Ellen Michaels Presents, Inc.
How Complex Can An Event Get?
Setting up a meeting or event is never easy, but there's a sliding scale. If you want to know how complicated things can get, a recent event held by Kendall-Jackson Winery may set some kind of new standard.
In an unusual publicity move, Kendall-Jackson put its reputation on the line by spending more than $2 million on a single-night event to promote the release of its two new tiers of wine.
From New York to San Francisco, sommeliers, restaurant proprietors, wine merchants and other invited guests took part in Kendall-Jackson's Vintage Release 2001 event, hosted by renowned wine critic Anthony Dias Blue. The event was a massive undertaking and a first on this scale for the wine industry. Nearly 3,000 of Kendall-Jackson's top clients in 18 cities across the U.S. witnessed, via a live satellite broadcast, eight prominent wine critics holding court and openly critiquing the newly unveiled wines.
"To the best of our knowledge, and we have talked to people in the wine industry, it's probably the first time an event of this scope has been done," said Jim Caudill, vice president of public relations for Kendall-Jackson. "And it was definitely a unique event."
At each location the four-hour event began with a 1.5-hour interactive tasting and was followed by a question-and-answer session, reception and dinner. For the tasting portion, guests, with 11 wines placed in front of them, sipped in stride with the wine panel's critique, which was broadcast live via satellite from Kendall-Jackson's headquarters here.
From event coordination at the 18 locations, to the live satellite transmission and extensive contingency plan developed in case of broadcast interruption, the single-night event presented serious operational challenges from both event-management and production standpoints.
"So many things could have gone wrong — that was one reason we wanted to use very experienced, top professionals from both the meeting planning and the video production area," said Caudill. "And both Ellen Michaels Presents and TVA [Television Associates Inc.] met that standard and carried it off beautifully."
"If you took each city as a stand-alone city, it didn't seem like that complicated of an event," said Susan von Winckler, director of operations for San Jose, Calif.-based Ellen Michaels Presents.
"But when you combined 3,000 people in 18 different locations, the production elements, timing of the live broadcast, transportation for VIPs, hotel rooms, and being careful with people who may be intoxicated after the event, it was pretty difficult to coordinate."
Even such details as obtaining the wine glasses, which at first was not given much thought, presented major obstacles by virtue of the sheer number of glasses required.
"That's 11 glasses for the tasting and five for the dinner times 3,000 people," said John Kennedy O'Connor, director of marketing and business development for Ellen Michaels Presents. "It sounds so trivial, but it was enormously difficult just finding a supplier that has that number of matching, identical glasses in the right size."
And the process of properly preparing the glasses and setting the tables was almost an event in itself.
"Every glass had to be double washed with no detergents, dried, buffed and inspected before the wine was poured," O'Connor said. "Kendall-Jackson's clients have very refined palates and could tell if there was any dishwasher detergent on the glass.
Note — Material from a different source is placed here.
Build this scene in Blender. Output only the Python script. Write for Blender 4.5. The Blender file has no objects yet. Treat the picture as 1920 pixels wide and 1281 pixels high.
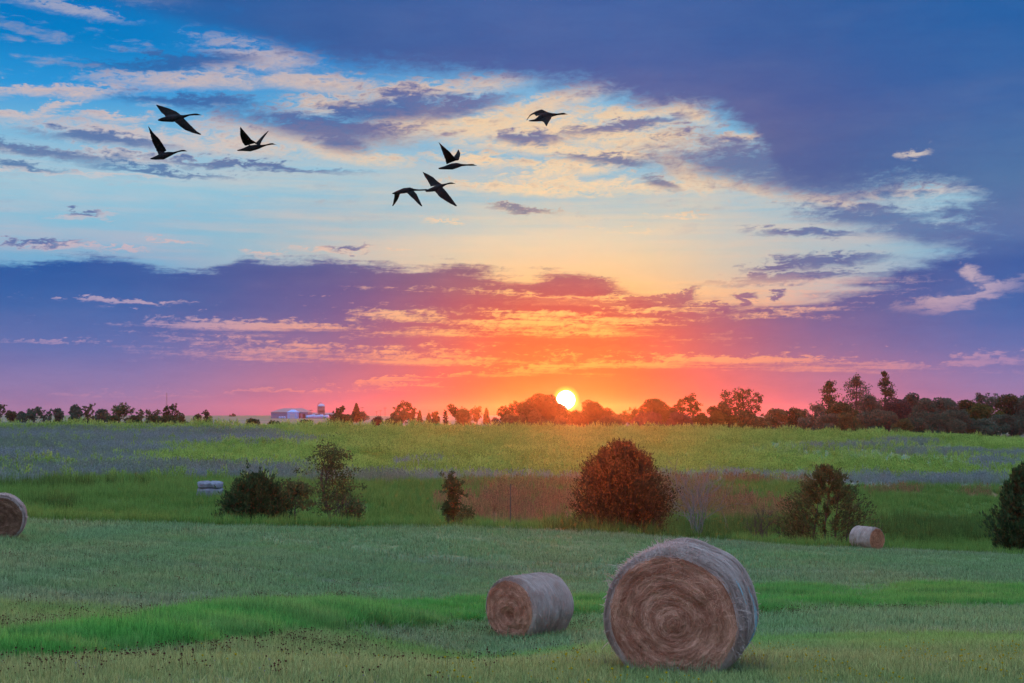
import bpy, bmesh, math, random
import numpy as np
from mathutils import Vector, Matrix, Euler

random.seed(7)
rng = np.random.default_rng(7)
SC = bpy.context.scene
COL = SC.collection
R = math.radians

# ------------------------------------------------------------------ camera
FPX = 2667.0                      # focal length in pixels of the 1920 wide photograph
CW, CH = 960.0, 640.5
PITCH = math.atan(138.0 / FPX)
CAMZ = 12.0
cam_d = bpy.data.cameras.new('camera')
cam_d.sensor_width = 36.0
cam_d.lens = FPX / 1920.0 * 36.0
cam_d.clip_start = 0.1
cam_d.clip_end = 20000.0
cam = bpy.data.objects.new('camera', cam_d)
COL.objects.link(cam)
cam.location = (0, 0, CAMZ)
cam.rotation_euler = (R(90) + PITCH, 0, 0)
SC.camera = cam


def pdir(px, py):
    x, y = (px - CW) / FPX, (CH - py) / FPX
    d = Vector((x, math.cos(PITCH) - y * math.sin(PITCH), math.sin(PITCH) + y * math.cos(PITCH)))
    return d


def azel(px, py):
    d = pdir(px, py)
    return math.degrees(math.atan2(d.x, d.y)), math.degrees(math.atan2(d.z, math.hypot(d.x, d.y)))


def at(px, py, Y):
    """world point seen at pixel (px,py) at depth Y"""
    d = pdir(px, py)
    return Vector((d.x / d.y * Y, Y, CAMZ + d.z / d.y * Y))


# ------------------------------------------------------------------ node expressions
def lin(c):
    return tuple(((v / 255.0) / 12.92 if v / 255.0 <= 0.04045 else ((v / 255.0 + 0.055) / 1.055) ** 2.4) for v in c[:3]) + (1.0,)


class X:
    """a node socket with operators"""
    tree = None

    def __init__(self, s): self.s = s

    @staticmethod
    def math(op, *a, clamp=False):
        n = X.tree.nodes.new('ShaderNodeMath'); n.operation = op; n.use_clamp = clamp
        for i, v in enumerate(a):
            if isinstance(v, X): X.tree.links.new(v.s, n.inputs[i])
            else: n.inputs[i].default_value = v
        return X(n.outputs[0])

    def __add__(s, o): return X.math('ADD', s, o)
    __radd__ = __add__
    def __sub__(s, o): return X.math('SUBTRACT', s, o)
    def __rsub__(s, o): return X.math('SUBTRACT', o, s)
    def __mul__(s, o): return X.math('MULTIPLY', s, o)
    __rmul__ = __mul__
    def __truediv__(s, o): return X.math('DIVIDE', s, o)


def fsm(a, b, x, lo=0.0, hi=1.0):
    n = X.tree.nodes.new('ShaderNodeMapRange'); n.interpolation_type = 'SMOOTHSTEP'
    X.tree.links.new(x.s, n.inputs['Value'])
    for k, v in (('From Min', a), ('From Max', b), ('To Min', lo), ('To Max', hi)):
        if isinstance(v, X): X.tree.links.new(v.s, n.inputs[k])
        else: n.inputs[k].default_value = v
    return X(n.outputs['Result'])


def flin(a, b, x, lo=0.0, hi=1.0):
    n = X.tree.nodes.new('ShaderNodeMapRange'); n.interpolation_type = 'LINEAR'; n.clamp = True
    X.tree.links.new(x.s, n.inputs['Value'])
    for k, v in (('From Min', a), ('From Max', b), ('To Min', lo), ('To Max', hi)): n.inputs[k].default_value = v
    return X(n.outputs['Result'])


def fmax(a, b): return X.math('MAXIMUM', a, b)
def fmin(a, b): return X.math('MINIMUM', a, b)


def xyz(x, y, z):
    n = X.tree.nodes.new('ShaderNodeCombineXYZ')
    for i, v in enumerate((x, y, z)):
        if isinstance(v, X): X.tree.links.new(v.s, n.inputs[i])
        else: n.inputs[i].default_value = v
    return X(n.outputs[0])


def sep(v):
    n = X.tree.nodes.new('ShaderNodeSeparateXYZ'); X.tree.links.new(v.s, n.inputs[0])
    return X(n.outputs[0]), X(n.outputs[1]), X(n.outputs[2])


def noise(vec, scale=1.0, detail=3.0, rough=0.55, distort=0.0, dim='3D', color=False):
    n = X.tree.nodes.new('ShaderNodeTexNoise'); n.noise_dimensions = dim
    if vec is not None: X.tree.links.new(vec.s, n.inputs['Vector'])
    n.inputs['Scale'].default_value = scale; n.inputs['Detail'].default_value = detail
    n.inputs['Roughness'].default_value = rough; n.inputs['Distortion'].default_value = distort
    return X(n.outputs['Color' if color else 'Fac'])


def mix(f, a, b, mode='MIX'):
    n = X.tree.nodes.new('ShaderNodeMix'); n.data_type = 'RGBA'; n.blend_type = mode
    for i, v in ((0, f), (6, a), (7, b)):
        if isinstance(v, X): X.tree.links.new(v.s, n.inputs[i])
        else: n.inputs[i].default_value = v
    return X(n.outputs[2])


def ramp(x, stops, conv=lin):
    n = X.tree.nodes.new('ShaderNodeValToRGB'); cr = n.color_ramp
    X.tree.links.new(x.s, n.inputs[0])
    while len(cr.elements) < len(stops): cr.elements.new(0.5)
    for e, (p, c) in zip(cr.elements, stops):
        e.position = p; e.color = conv(c)
    return X(n.outputs[0])


def curve(x, pts, x0, x1, y0, y1):
    """y = f(x) through pts, as a Float Curve node"""
    n = X.tree.nodes.new('ShaderNodeFloatCurve')
    c = n.mapping.curves[0]
    pts = sorted(pts)
    q = [((a - x0) / (x1 - x0), (b - y0) / (y1 - y0)) for a, b in pts]
    while len(c.points) < len(q): c.points.new(0.5, 0.5)
    for p, (a, b) in zip(c.points, q): p.location = (min(max(a, 0), 1), min(max(b, 0), 1)); p.handle_type = 'AUTO'
    n.mapping.update()
    t = flin(x0, x1, x)
    X.tree.links.new(t.s, n.inputs['Value'])
    return X(n.outputs[0]) * (y1 - y0) + y0


# ------------------------------------------------------------------ sky
world = bpy.data.worlds.new('World'); SC.world = world; world.use_nodes = True
X.tree = world.node_tree; X.tree.nodes.clear()
out = X.tree.nodes.new('ShaderNodeOutputWorld'); bg = X.tree.nodes.new('ShaderNodeBackground')
X.tree.links.new(bg.outputs[0], out.inputs[0])
tc = X.tree.nodes.new('ShaderNodeTexCoord')
DX, DY, DZ = sep(X(tc.outputs['Generated']))
KD = 180 / math.pi
AZ = X.math('ARCTAN2', DX, DY) * KD
EL = X.math('ARCSINE', DZ) * KD
SUN_AZ, SUN_EL = azel(1061, 750)
S = X.math('ABSOLUTE', AZ - SUN_AZ)
# photograph-like degrees grid: U to the right, V downwards, 46.55 per degree (only a unit)
U = AZ * 46.55 + 960.0
V = EL * -46.55 + 778.0


def UV(px, py):
    a, e = azel(px, py)
    return a * 46.55 + 960.0, 778.0 - e * 46.55


cy = X.math('SQRT', fmax(DX * DX + DY * DY, 1e-6))
SA, CA = DX / cy * 57.3, DY / cy * 57.3       # seamless round the horizon, one unit = one degree


def nvec(sx, sy, off=0.0, tilt=0.0):
    return xyz(SA * sx + off, CA * sx + off * 1.7, (EL + SA * tilt) * sy)


nA = noise(nvec(0.20, 0.55, 3.1, 0.02), 1, 6, 0.62)                      # soft shapes
nB = noise(nvec(0.34, 1.9, 11.0, 0.03), 1, 6, 0.60, 0.3)                 # streaks
nC = noise(nvec(1.1, 3.2, 27.0, -0.05), 1, 5, 0.62, 0.6)                 # puffs and frays
nD = noise(nvec(0.13, 2.6, 41.0, 0.01), 1, 4, 0.55)                      # long streaks
nE = noise(nvec(0.05, 0.16, 5.0, 0.0), 1, 2, 0.5)                        # slow drift
nG = noise(nvec(0.075, 0.42, 61.0, -0.09), 1, 4, 0.5)                     # broad tilted swells
nH = noise(nvec(0.22, 4.6, 83.0, 0.015), 1, 4, 0.6)                     # thin flat streaks
nF = noise(nvec(2.6, 6.5, 17.0, -0.08), 1, 5, 0.66, 0.8)                 # finest wisps
Uw = U + (nA - 0.5) * 130.0 + (nC - 0.5) * 60.0
Vw = V + (nB - 0.5) * 46.0 + (nC - 0.5) * 44.0 + (nF - 0.5) * 16.0
LAST = [nA]      # each group of blobs waits for the one before: keeps the shader's stack small


def vdot(v, k):
    n = X.tree.nodes.new('ShaderNodeVectorMath'); n.operation = 'DOT_PRODUCT'
    X.tree.links.new(v.s, n.inputs[0]); n.inputs[1].default_value = k
    return X(n.outputs['Value'])


def blobs(lst):
    """1 - distance to the nearest of many soft ellipses (px, py, rx, ry, tilt), ragged by the warped grid"""
    r, vec = None, None
    for i, (px, py, rx, ry, rot) in enumerate(lst):
        if i % 8 == 0:
            vec = xyz(Uw, Vw, X.math('MULTIPLY_ADD', LAST[0], 1e-9, 1.0))
        u, v = UV(px, py)
        cr, sr = math.cos(R(rot)), math.sin(R(rot))
        a = vdot(vec, (cr / rx, sr / rx, -(u * cr + v * sr) / rx))
        b = vdot(vec, (-sr / ry, cr / ry, -(-u * sr + v * cr) / ry))
        d = X.math('MULTIPLY_ADD', b, b, a * a)
        r = d if r is None else fmin(r, d)
        LAST[0] = r
    return 1.0 - X.math('SQRT', r)


def four(stops):
    """colour by elevation, for four distances from the sun's azimuth"""
    t = EL / 20.0
    cs = [ramp(t, [(e / 20.0, c) for e, c in st]) for st in stops]
    r = mix(fsm(1.0, 10.5, S), cs[0], cs[1])
    r = mix(fsm(7.5, 18.5, S), r, cs[2])
    return mix(fsm(24.0, 110.0, S), r, cs[3])


clear_c = four([
    [(0, (204, 66, 52)), (0.8, (208, 72, 42)), (1.8, (224, 98, 48)), (3.8, (244, 168, 88)), (5.2, (244, 200, 135)), (6.2, (228, 205, 165)),
     (7.2, (196, 205, 195)), (8.4, (145, 192, 208)), (10.2, (125, 183, 213)), (12, (135, 188, 218)), (14.5, (92, 152, 206)), (17, (74, 132, 200)), (20, (70, 126, 196))],
    [(0, (176, 108, 136)), (1.6, (200, 122, 126)), (3.2, (226, 155, 132)), (5.2, (205, 190, 180)), (6.4, (150, 190, 200)), (8, (118, 184, 212)),
     (9.6, (150, 196, 216)), (11.5, (120, 182, 218)), (14, (52, 134, 202)), (17, (30, 108, 186)), (20, (34, 108, 186))],
    [(0, (164, 124, 164)), (1.6, (138, 124, 176)), (3.4, (132, 140, 188)), (5.6, (104, 165, 206)), (7, (126, 184, 212)), (9, (150, 196, 216)),
     (11, (116, 180, 218)), (12.6, (44, 148, 214)), (14.4, (4, 124, 196)), (17, (10, 110, 186)), (20, (36, 108, 184))],
    [(0, (240, 180, 180)), (3, (255, 205, 204)), (7, (255, 216, 220)), (12, (244, 222, 236)), (20, (228, 228, 252))]])  # sky behind the camera, made pink and bright to light the bale faces
dark_c = four([
    [(0, (202, 64, 50)), (0.9, (206, 70, 42)), (2.2, (218, 92, 56)), (3.4, (208, 94, 68)), (4.6, (170, 88, 92)), (5.6, (142, 96, 112)), (7, (118, 118, 142)),
     (9, (104, 118, 150)), (11.5, (94, 104, 154)), (13, (80, 98, 158)), (15, (64, 98, 162)), (20, (56, 96, 162))],
    [(0, (198, 108, 132)), (1.4, (182, 114, 140)), (2.6, (146, 108, 144)), (4.2, (106, 96, 146)), (5.6, (84, 90, 146)), (7, (86, 104, 156)), (9, (78, 98, 152)),
     (12, (70, 92, 154)), (15, (54, 94, 158)), (20, (46, 92, 158))],
    [(0, (162, 122, 162)), (1.2, (142, 124, 172)), (2.6, (98, 113, 173)), (4.2, (60, 102, 168)), (5.8, (44, 90, 160)), (7, (82, 112, 166)), (9, (80, 116, 164)),
     (12, (58, 102, 164)), (15, (32, 96, 164)), (20, (36, 92, 160))],
    [(0, (150, 134, 172)), (3, (136, 136, 178)), (7, (122, 134, 182)), (12, (112, 134, 184)), (20, (100, 130, 182))]])
lit_c = four([
    [(0, (255, 130, 70)), (1.4, (255, 158, 78)), (3.4, (255, 196, 104)), (5, (252, 208, 132)), (7, (240, 216, 172)), (9.5, (246, 214, 170)), (12, (238, 206, 166)), (15, (172, 168, 190)), (20, (140, 158, 196))],
    [(0, (212, 118, 128)), (1.6, (226, 140, 128)), (3.4, (236, 166, 138)), (6, (224, 190, 172)), (9, (230, 204, 176)), (12, (230, 200, 170)), (15, (168, 166, 190)), (20, (136, 158, 200))],
    [(0, (170, 126, 162)), (2, (162, 134, 176)), (4, (168, 152, 186)), (6.5, (196, 178, 190)), (9, (196, 198, 204)), (12, (206, 186, 184)), (15, (158, 164, 192)), (20, (136, 158, 200))],
    [(0, (184, 156, 184)), (4, (204, 178, 198)), (10, (204, 194, 208)), (20, (190, 196, 214))]])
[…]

None of the staff could have on cologne, none of the floors could have any fragrance, and if there were candles they had to be unscented. Even down to what the linens were washed in — we had to be extremely careful."
From the production standpoint, the event presented additional technical challenges.
"Probably the toughest and most critical thing about the production, in terms of communication, was the timing of the event," said Ed Schultz, executive producer for Ellen Michaels Presents. "It's like producing a hotel-ballroom show, only with 18 ballrooms that have to run at the exact same time. And there were all sorts of audiovisual cues throughout the evening that were not all satellite related. Some were generated locally and some from the studio we were broadcasting from."
And then there were those good old uncontrollable elements on which the success of this event, like that of so many others, depended.
"The Mir spacestation was scheduled to fall, and a solar flair was predicted — these things can take satellites out," said Schultz. "We had to have a contingency plan where every city was attended by a wine master from Kendall-Jackson so that in the event we lost satellite transmission for any reason, the tasting would be done by the wine master at that venue."
The combination of the "live" broadcast and the panel's unscripted responses lent an unusual edge to the evening. If a panelist didn't like a wine, everyone in the audience knew it.
"The wine tasters were not prepped, it was their honest reaction," said O'Connor. "If the panelists had said every single wine was horrible, it would have gone out live to 3,000 people."
And indeed a few panelists did suggest that certain wines would "go well with pizza" or that they should go back in storage for another few years. "Kendall-Jackson knew they had some killer wines," said Schultz. "I don't think they went into this thinking they were going to get bad reviews, but there were a few, not-glowing responses from some panelists — and that's the honesty of having it live."